Exactly reproduce the lines that follow.

• • • • • • •

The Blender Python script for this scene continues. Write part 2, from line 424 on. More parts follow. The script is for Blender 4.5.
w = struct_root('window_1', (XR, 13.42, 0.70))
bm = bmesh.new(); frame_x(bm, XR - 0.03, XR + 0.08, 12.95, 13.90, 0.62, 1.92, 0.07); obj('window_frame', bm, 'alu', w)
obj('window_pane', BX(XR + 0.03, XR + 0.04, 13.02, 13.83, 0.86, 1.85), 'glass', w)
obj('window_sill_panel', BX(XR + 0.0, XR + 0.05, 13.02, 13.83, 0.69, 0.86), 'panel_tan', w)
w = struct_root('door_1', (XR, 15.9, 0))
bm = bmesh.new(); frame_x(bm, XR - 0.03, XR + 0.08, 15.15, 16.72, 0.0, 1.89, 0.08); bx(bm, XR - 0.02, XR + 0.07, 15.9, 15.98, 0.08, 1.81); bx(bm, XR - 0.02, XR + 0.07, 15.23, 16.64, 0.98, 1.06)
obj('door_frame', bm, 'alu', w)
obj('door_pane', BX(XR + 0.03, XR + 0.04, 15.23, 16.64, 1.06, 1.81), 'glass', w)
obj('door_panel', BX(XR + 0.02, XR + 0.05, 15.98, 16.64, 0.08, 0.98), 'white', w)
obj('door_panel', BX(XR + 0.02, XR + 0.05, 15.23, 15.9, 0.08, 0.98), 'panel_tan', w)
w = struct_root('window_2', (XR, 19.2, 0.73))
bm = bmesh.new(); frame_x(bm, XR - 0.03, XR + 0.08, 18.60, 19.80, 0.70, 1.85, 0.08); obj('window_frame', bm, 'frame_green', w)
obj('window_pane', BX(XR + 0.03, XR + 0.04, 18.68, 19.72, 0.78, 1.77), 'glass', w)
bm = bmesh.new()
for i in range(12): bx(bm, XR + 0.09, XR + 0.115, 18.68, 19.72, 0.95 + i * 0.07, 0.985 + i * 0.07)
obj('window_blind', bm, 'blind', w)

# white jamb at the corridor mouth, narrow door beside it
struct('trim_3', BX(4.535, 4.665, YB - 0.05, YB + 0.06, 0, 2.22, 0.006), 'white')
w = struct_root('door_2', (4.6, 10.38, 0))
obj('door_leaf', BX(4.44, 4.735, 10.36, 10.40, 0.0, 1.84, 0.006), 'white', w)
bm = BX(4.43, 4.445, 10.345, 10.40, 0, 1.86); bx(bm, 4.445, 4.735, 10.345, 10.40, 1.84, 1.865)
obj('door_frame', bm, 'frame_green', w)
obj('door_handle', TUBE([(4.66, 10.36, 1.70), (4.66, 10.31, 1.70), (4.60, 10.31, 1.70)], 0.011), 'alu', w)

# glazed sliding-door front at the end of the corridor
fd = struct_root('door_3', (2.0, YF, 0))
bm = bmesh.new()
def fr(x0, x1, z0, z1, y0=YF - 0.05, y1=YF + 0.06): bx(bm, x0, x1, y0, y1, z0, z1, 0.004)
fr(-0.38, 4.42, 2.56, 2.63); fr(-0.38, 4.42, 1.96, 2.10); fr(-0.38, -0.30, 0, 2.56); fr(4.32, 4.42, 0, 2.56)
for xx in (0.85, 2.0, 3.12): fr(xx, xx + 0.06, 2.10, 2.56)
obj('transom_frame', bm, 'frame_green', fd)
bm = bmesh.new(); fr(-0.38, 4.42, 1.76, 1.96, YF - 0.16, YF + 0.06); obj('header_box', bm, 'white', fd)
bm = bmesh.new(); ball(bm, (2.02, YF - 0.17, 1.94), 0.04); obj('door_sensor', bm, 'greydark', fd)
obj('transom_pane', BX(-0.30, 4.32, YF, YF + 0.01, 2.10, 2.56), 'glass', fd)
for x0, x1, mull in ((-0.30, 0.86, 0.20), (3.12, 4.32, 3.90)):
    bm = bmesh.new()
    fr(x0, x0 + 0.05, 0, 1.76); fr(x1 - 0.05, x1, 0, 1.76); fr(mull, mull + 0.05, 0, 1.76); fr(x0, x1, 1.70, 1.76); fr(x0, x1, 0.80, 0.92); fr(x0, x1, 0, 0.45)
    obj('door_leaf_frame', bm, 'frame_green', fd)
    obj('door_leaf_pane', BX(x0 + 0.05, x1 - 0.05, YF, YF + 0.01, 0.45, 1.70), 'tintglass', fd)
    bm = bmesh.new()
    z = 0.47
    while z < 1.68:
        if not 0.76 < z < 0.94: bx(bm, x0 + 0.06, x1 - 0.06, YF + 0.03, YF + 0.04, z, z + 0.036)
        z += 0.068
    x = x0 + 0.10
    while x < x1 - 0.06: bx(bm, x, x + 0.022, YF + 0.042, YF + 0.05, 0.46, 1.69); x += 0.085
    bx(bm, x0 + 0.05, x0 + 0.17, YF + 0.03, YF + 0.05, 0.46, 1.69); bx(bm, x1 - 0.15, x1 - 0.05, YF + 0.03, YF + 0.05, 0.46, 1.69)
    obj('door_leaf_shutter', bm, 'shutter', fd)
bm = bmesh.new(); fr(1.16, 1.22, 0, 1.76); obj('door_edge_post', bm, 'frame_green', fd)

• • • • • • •

### Output for this task
The Blender Python script for this scene continues. Write part 2, from line 424 on. More parts follow. The script is for Blender 4.5.
w = struct_root('window_1', (XR, 13.42, 0.70))
bm = bmesh.new(); frame_x(bm, XR - 0.03, XR + 0.08, 12.95, 13.90, 0.62, 1.92, 0.07); obj('window_frame', bm, 'alu', w)
obj('window_pane', BX(XR + 0.03, XR + 0.04, 13.02, 13.83, 0.86, 1.85), 'glass', w)
obj('window_sill_panel', BX(XR + 0.0, XR + 0.05, 13.02, 13.83, 0.69, 0.86), 'panel_tan', w)
w = struct_root('door_1', (XR, 15.9, 0))
bm = bmesh.new(); frame_x(bm, XR - 0.03, XR + 0.08, 15.15, 16.72, 0.0, 1.89, 0.08); bx(bm, XR - 0.02, XR + 0.07, 15.9, 15.98, 0.08, 1.81); bx(bm, XR - 0.02, XR + 0.07, 15.23, 16.64, 0.98, 1.06)
obj('door_frame', bm, 'alu', w)
obj('door_pane', BX(XR + 0.03, XR + 0.04, 15.23, 16.64, 1.06, 1.81), 'glass', w)
obj('door_panel', BX(XR + 0.02, XR + 0.05, 15.98, 16.64, 0.08, 0.98), 'white', w)
obj('door_panel', BX(XR + 0.02, XR + 0.05, 15.23, 15.9, 0.08, 0.98), 'panel_tan', w)
w = struct_root('window_2', (XR, 19.2, 0.73))
bm = bmesh.new(); frame_x(bm, XR - 0.03, XR + 0.08, 18.60, 19.80, 0.70, 1.85, 0.08); obj('window_frame', bm, 'frame_green', w)
obj('window_pane', BX(XR + 0.03, XR + 0.04, 18.68, 19.72, 0.78, 1.77), 'glass', w)
bm = bmesh.new()
for i in range(12): bx(bm, XR + 0.09, XR + 0.115, 18.68, 19.72, 0.95 + i * 0.07, 0.985 + i * 0.07)
obj('window_blind', bm, 'blind', w)

# white jamb at the corridor mouth, narrow door beside it
struct('trim_3', BX(4.535, 4.665, YB - 0.05, YB + 0.06, 0, 2.22, 0.006), 'white')
w = struct_root('door_2', (4.6, 10.38, 0))
obj('door_leaf', BX(4.44, 4.735, 10.36, 10.40, 0.0, 1.84, 0.006), 'white', w)
bm = BX(4.43, 4.445, 10.345, 10.40, 0, 1.86); bx(bm, 4.445, 4.735, 10.345, 10.40, 1.84, 1.865)
obj('door_frame', bm, 'frame_green', w)
obj('door_handle', TUBE([(4.66, 10.36, 1.70), (4.66, 10.31, 1.70), (4.60, 10.31, 1.70)], 0.011), 'alu', w)

# glazed sliding-door front at the end of the corridor
fd = struct_root('door_3', (2.0, YF, 0))
bm = bmesh.new()
def fr(x0, x1, z0, z1, y0=YF - 0.05, y1=YF + 0.06): bx(bm, x0, x1, y0, y1, z0, z1, 0.004)
fr(-0.38, 4.42, 2.56, 2.63); fr(-0.38, 4.42, 1.96, 2.10); fr(-0.38, -0.30, 0, 2.56); fr(4.32, 4.42, 0, 2.56)
for xx in (0.85, 2.0, 3.12): fr(xx, xx + 0.06, 2.10, 2.56)
obj('transom_frame', bm, 'frame_green', fd)
bm = bmesh.new(); fr(-0.38, 4.42, 1.76, 1.96, YF - 0.16, YF + 0.06); obj('header_box', bm, 'white', fd)
bm = bmesh.new(); ball(bm, (2.02, YF - 0.17, 1.94), 0.04); obj('door_sensor', bm, 'greydark', fd)
obj('transom_pane', BX(-0.30, 4.32, YF, YF + 0.01, 2.10, 2.56), 'glass', fd)
for x0, x1, mull in ((-0.30, 0.86, 0.20), (3.12, 4.32, 3.90)):
    bm = bmesh.new()
    fr(x0, x0 + 0.05, 0, 1.76); fr(x1 - 0.05, x1, 0, 1.76); fr(mull, mull + 0.05, 0, 1.76); fr(x0, x1, 1.70, 1.76); fr(x0, x1, 0.80, 0.92); fr(x0, x1, 0, 0.45)
    obj('door_leaf_frame', bm, 'frame_green', fd)
    obj('door_leaf_pane', BX(x0 + 0.05, x1 - 0.05, YF, YF + 0.01, 0.45, 1.70), 'tintglass', fd)
    bm = bmesh.new()
    z = 0.47
    while z < 1.68:
        if not 0.76 < z < 0.94: bx(bm, x0 + 0.06, x1 - 0.06, YF + 0.03, YF + 0.04, z, z + 0.036)
        z += 0.068
    x = x0 + 0.10
    while x < x1 - 0.06: bx(bm, x, x + 0.022, YF + 0.042, YF + 0.05, 0.46, 1.69); x += 0.085
    bx(bm, x0 + 0.05, x0 + 0.17, YF + 0.03, YF + 0.05, 0.46, 1.69); bx(bm, x1 - 0.15, x1 - 0.05, YF + 0.03, YF + 0.05, 0.46, 1.69)
    obj('door_leaf_shutter', bm, 'shutter', fd)
bm = bmesh.new(); fr(1.16, 1.22, 0, 1.76); obj('door_edge_post', bm, 'frame_green', fd)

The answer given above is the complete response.